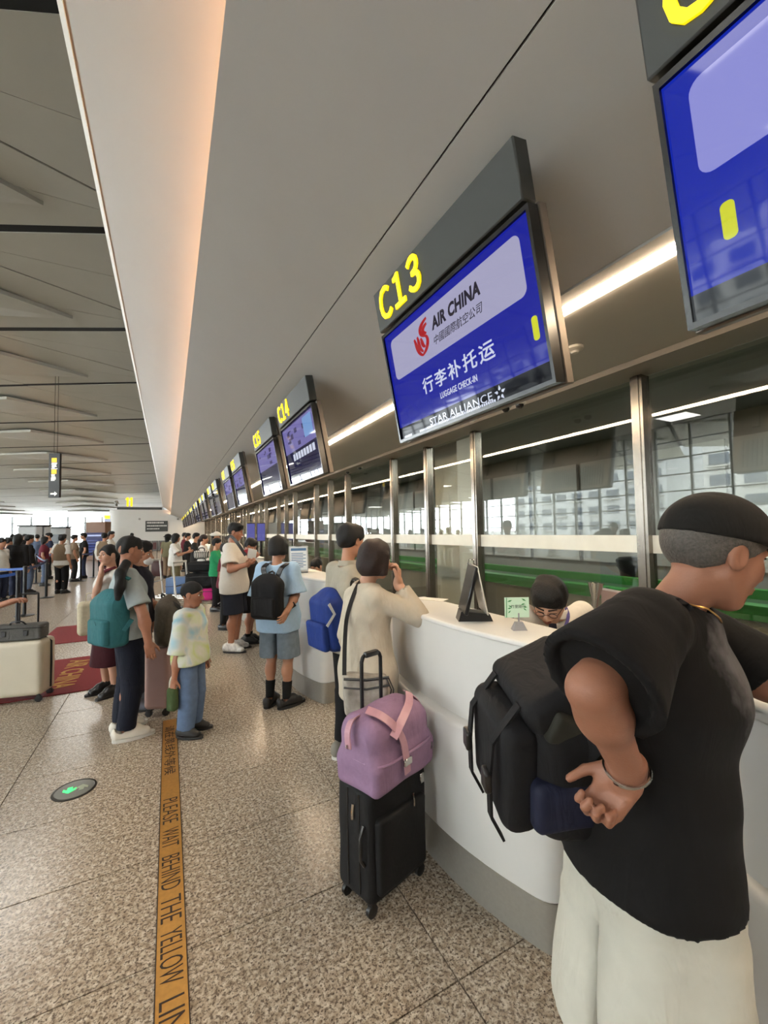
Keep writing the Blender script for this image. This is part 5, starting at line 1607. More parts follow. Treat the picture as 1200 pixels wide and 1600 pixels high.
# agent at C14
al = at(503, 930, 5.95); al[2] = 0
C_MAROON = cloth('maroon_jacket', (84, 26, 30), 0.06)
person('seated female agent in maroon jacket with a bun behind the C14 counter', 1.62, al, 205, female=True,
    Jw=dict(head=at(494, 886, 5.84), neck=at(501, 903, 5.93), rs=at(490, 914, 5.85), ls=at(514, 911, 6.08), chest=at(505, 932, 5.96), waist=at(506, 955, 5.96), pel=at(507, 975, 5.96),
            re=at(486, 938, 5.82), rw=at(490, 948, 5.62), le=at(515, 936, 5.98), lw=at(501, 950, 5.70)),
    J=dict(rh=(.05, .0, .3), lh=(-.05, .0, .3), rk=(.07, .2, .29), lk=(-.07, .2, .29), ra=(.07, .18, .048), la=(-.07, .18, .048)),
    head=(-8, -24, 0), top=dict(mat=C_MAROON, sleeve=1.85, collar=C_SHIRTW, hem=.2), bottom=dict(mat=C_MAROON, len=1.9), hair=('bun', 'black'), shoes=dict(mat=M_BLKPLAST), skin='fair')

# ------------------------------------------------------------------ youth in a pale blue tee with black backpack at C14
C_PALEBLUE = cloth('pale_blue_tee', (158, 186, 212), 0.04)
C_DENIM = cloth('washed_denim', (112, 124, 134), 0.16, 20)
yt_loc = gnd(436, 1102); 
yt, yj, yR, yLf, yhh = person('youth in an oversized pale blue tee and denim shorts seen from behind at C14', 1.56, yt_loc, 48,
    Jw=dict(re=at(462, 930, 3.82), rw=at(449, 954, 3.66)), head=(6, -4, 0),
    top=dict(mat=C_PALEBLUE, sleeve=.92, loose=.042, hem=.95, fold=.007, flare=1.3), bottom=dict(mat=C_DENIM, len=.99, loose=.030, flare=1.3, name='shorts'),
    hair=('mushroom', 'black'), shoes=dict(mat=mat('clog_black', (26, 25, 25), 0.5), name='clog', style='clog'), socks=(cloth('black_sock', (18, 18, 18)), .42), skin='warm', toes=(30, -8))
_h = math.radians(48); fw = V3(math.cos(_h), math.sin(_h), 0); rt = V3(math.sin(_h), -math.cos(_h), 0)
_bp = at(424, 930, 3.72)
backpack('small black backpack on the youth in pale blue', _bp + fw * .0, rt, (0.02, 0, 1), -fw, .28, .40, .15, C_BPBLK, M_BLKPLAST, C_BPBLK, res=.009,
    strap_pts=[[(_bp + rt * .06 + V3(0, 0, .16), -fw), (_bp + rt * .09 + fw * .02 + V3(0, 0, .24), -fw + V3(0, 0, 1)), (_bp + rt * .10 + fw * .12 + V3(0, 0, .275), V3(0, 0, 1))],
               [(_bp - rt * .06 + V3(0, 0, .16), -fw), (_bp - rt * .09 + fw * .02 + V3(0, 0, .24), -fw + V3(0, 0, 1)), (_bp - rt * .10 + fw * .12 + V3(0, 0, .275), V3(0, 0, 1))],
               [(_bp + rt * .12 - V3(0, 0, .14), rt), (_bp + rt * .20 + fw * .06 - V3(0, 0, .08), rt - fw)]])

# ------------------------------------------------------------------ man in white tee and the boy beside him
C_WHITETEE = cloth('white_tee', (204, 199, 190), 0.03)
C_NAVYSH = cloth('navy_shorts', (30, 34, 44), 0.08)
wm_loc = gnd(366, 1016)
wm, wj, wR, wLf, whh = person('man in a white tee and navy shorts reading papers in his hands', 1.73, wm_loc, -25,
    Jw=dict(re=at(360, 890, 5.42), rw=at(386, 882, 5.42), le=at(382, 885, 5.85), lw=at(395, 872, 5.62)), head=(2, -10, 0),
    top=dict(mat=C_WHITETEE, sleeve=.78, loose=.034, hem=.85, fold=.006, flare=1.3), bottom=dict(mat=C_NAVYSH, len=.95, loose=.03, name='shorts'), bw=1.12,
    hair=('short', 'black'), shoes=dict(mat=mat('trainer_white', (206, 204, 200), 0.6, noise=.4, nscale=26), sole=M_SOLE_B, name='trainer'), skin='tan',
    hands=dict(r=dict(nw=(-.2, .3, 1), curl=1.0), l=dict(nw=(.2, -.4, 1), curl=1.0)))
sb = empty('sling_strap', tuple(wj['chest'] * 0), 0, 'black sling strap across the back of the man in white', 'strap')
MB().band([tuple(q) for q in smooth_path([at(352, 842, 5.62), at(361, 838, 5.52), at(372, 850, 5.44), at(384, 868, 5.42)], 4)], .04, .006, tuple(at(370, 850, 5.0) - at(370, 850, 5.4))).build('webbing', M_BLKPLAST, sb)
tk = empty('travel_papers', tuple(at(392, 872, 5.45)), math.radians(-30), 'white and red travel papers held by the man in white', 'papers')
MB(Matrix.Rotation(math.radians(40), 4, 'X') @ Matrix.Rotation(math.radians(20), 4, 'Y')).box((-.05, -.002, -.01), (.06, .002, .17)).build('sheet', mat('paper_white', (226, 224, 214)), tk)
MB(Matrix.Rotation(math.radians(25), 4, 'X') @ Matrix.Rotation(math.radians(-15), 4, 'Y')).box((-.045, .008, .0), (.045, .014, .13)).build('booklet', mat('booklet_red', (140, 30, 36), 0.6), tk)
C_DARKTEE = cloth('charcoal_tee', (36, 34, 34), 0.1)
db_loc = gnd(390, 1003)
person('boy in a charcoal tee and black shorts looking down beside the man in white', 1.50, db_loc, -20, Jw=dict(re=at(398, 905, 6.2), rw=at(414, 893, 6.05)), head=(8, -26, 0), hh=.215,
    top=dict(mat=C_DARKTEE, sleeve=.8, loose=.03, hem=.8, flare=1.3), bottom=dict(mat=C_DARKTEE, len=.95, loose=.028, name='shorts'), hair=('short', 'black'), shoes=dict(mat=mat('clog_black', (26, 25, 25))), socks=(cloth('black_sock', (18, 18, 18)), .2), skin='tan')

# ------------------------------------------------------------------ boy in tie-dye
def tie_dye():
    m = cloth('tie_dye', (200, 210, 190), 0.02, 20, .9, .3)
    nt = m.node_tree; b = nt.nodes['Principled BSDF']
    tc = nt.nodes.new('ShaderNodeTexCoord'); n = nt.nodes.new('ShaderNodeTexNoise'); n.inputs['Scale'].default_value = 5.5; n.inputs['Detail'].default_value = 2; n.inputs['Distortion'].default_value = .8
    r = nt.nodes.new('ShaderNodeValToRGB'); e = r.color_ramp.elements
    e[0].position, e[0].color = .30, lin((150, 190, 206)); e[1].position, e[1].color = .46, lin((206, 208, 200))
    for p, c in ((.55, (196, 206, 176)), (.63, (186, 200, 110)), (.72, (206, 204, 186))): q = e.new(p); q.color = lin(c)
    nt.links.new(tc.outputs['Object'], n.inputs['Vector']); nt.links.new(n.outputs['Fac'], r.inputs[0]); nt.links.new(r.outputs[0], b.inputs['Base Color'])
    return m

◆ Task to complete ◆
Omit the pictures, then output the rest of the listing exactly.

◆ Written response ◆
Keep writing the Blender script for this image. This is part 5, starting at line 1607. More parts follow. Treat the picture as 1200 pixels wide and 1600 pixels high.
# agent at C14
al = at(503, 930, 5.95); al[2] = 0
C_MAROON = cloth('maroon_jacket', (84, 26, 30), 0.06)
person('seated female agent in maroon jacket with a bun behind the C14 counter', 1.62, al, 205, female=True,
    Jw=dict(head=at(494, 886, 5.84), neck=at(501, 903, 5.93), rs=at(490, 914, 5.85), ls=at(514, 911, 6.08), chest=at(505, 932, 5.96), waist=at(506, 955, 5.96), pel=at(507, 975, 5.96),
            re=at(486, 938, 5.82), rw=at(490, 948, 5.62), le=at(515, 936, 5.98), lw=at(501, 950, 5.70)),
    J=dict(rh=(.05, .0, .3), lh=(-.05, .0, .3), rk=(.07, .2, .29), lk=(-.07, .2, .29), ra=(.07, .18, .048), la=(-.07, .18, .048)),
    head=(-8, -24, 0), top=dict(mat=C_MAROON, sleeve=1.85, collar=C_SHIRTW, hem=.2), bottom=dict(mat=C_MAROON, len=1.9), hair=('bun', 'black'), shoes=dict(mat=M_BLKPLAST), skin='fair')

# ------------------------------------------------------------------ youth in a pale blue tee with black backpack at C14
C_PALEBLUE = cloth('pale_blue_tee', (158, 186, 212), 0.04)
C_DENIM = cloth('washed_denim', (112, 124, 134), 0.16, 20)
yt_loc = gnd(436, 1102); 
yt, yj, yR, yLf, yhh = person('youth in an oversized pale blue tee and denim shorts seen from behind at C14', 1.56, yt_loc, 48,
    Jw=dict(re=at(462, 930, 3.82), rw=at(449, 954, 3.66)), head=(6, -4, 0),
    top=dict(mat=C_PALEBLUE, sleeve=.92, loose=.042, hem=.95, fold=.007, flare=1.3), bottom=dict(mat=C_DENIM, len=.99, loose=.030, flare=1.3, name='shorts'),
    hair=('mushroom', 'black'), shoes=dict(mat=mat('clog_black', (26, 25, 25), 0.5), name='clog', style='clog'), socks=(cloth('black_sock', (18, 18, 18)), .42), skin='warm', toes=(30, -8))
_h = math.radians(48); fw = V3(math.cos(_h), math.sin(_h), 0); rt = V3(math.sin(_h), -math.cos(_h), 0)
_bp = at(424, 930, 3.72)
backpack('small black backpack on the youth in pale blue', _bp + fw * .0, rt, (0.02, 0, 1), -fw, .28, .40, .15, C_BPBLK, M_BLKPLAST, C_BPBLK, res=.009,
    strap_pts=[[(_bp + rt * .06 + V3(0, 0, .16), -fw), (_bp + rt * .09 + fw * .02 + V3(0, 0, .24), -fw + V3(0, 0, 1)), (_bp + rt * .10 + fw * .12 + V3(0, 0, .275), V3(0, 0, 1))],
               [(_bp - rt * .06 + V3(0, 0, .16), -fw), (_bp - rt * .09 + fw * .02 + V3(0, 0, .24), -fw + V3(0, 0, 1)), (_bp - rt * .10 + fw * .12 + V3(0, 0, .275), V3(0, 0, 1))],
               [(_bp + rt * .12 - V3(0, 0, .14), rt), (_bp + rt * .20 + fw * .06 - V3(0, 0, .08), rt - fw)]])

# ------------------------------------------------------------------ man in white tee and the boy beside him
C_WHITETEE = cloth('white_tee', (204, 199, 190), 0.03)
C_NAVYSH = cloth('navy_shorts', (30, 34, 44), 0.08)
wm_loc = gnd(366, 1016)
wm, wj, wR, wLf, whh = person('man in a white tee and navy shorts reading papers in his hands', 1.73, wm_loc, -25,
    Jw=dict(re=at(360, 890, 5.42), rw=at(386, 882, 5.42), le=at(382, 885, 5.85), lw=at(395, 872, 5.62)), head=(2, -10, 0),
    top=dict(mat=C_WHITETEE, sleeve=.78, loose=.034, hem=.85, fold=.006, flare=1.3), bottom=dict(mat=C_NAVYSH, len=.95, loose=.03, name='shorts'), bw=1.12,
    hair=('short', 'black'), shoes=dict(mat=mat('trainer_white', (206, 204, 200), 0.6, noise=.4, nscale=26), sole=M_SOLE_B, name='trainer'), skin='tan',
    hands=dict(r=dict(nw=(-.2, .3, 1), curl=1.0), l=dict(nw=(.2, -.4, 1), curl=1.0)))
sb = empty('sling_strap', tuple(wj['chest'] * 0), 0, 'black sling strap across the back of the man in white', 'strap')
MB().band([tuple(q) for q in smooth_path([at(352, 842, 5.62), at(361, 838, 5.52), at(372, 850, 5.44), at(384, 868, 5.42)], 4)], .04, .006, tuple(at(370, 850, 5.0) - at(370, 850, 5.4))).build('webbing', M_BLKPLAST, sb)
tk = empty('travel_papers', tuple(at(392, 872, 5.45)), math.radians(-30), 'white and red travel papers held by the man in white', 'papers')
MB(Matrix.Rotation(math.radians(40), 4, 'X') @ Matrix.Rotation(math.radians(20), 4, 'Y')).box((-.05, -.002, -.01), (.06, .002, .17)).build('sheet', mat('paper_white', (226, 224, 214)), tk)
MB(Matrix.Rotation(math.radians(25), 4, 'X') @ Matrix.Rotation(math.radians(-15), 4, 'Y')).box((-.045, .008, .0), (.045, .014, .13)).build('booklet', mat('booklet_red', (140, 30, 36), 0.6), tk)
C_DARKTEE = cloth('charcoal_tee', (36, 34, 34), 0.1)
db_loc = gnd(390, 1003)
person('boy in a charcoal tee and black shorts looking down beside the man in white', 1.50, db_loc, -20, Jw=dict(re=at(398, 905, 6.2), rw=at(414, 893, 6.05)), head=(8, -26, 0), hh=.215,
    top=dict(mat=C_DARKTEE, sleeve=.8, loose=.03, hem=.8, flare=1.3), bottom=dict(mat=C_DARKTEE, len=.95, loose=.028, name='shorts'), hair=('short', 'black'), shoes=dict(mat=mat('clog_black', (26, 25, 25))), socks=(cloth('black_sock', (18, 18, 18)), .2), skin='tan')

# ------------------------------------------------------------------ boy in tie-dye
def tie_dye():
    m = cloth('tie_dye', (200, 210, 190), 0.02, 20, .9, .3)
    nt = m.node_tree; b = nt.nodes['Principled BSDF']
    tc = nt.nodes.new('ShaderNodeTexCoord'); n = nt.nodes.new('ShaderNodeTexNoise'); n.inputs['Scale'].default_value = 5.5; n.inputs['Detail'].default_value = 2; n.inputs['Distortion'].default_value = .8
    r = nt.nodes.new('ShaderNodeValToRGB'); e = r.color_ramp.elements
    e[0].position, e[0].color = .30, lin((150, 190, 206)); e[1].position, e[1].color = .46, lin((206, 208, 200))
    for p, c in ((.55, (196, 206, 176)), (.63, (186, 200, 110)), (.72, (206, 204, 186))): q = e.new(p); q.color = lin(c)
    nt.links.new(tc.outputs['Object'], n.inputs['Vector']); nt.links.new(n.outputs['Fac'], r.inputs[0]); nt.links.new(r.outputs[0], b.inputs['Base Color'])
    return m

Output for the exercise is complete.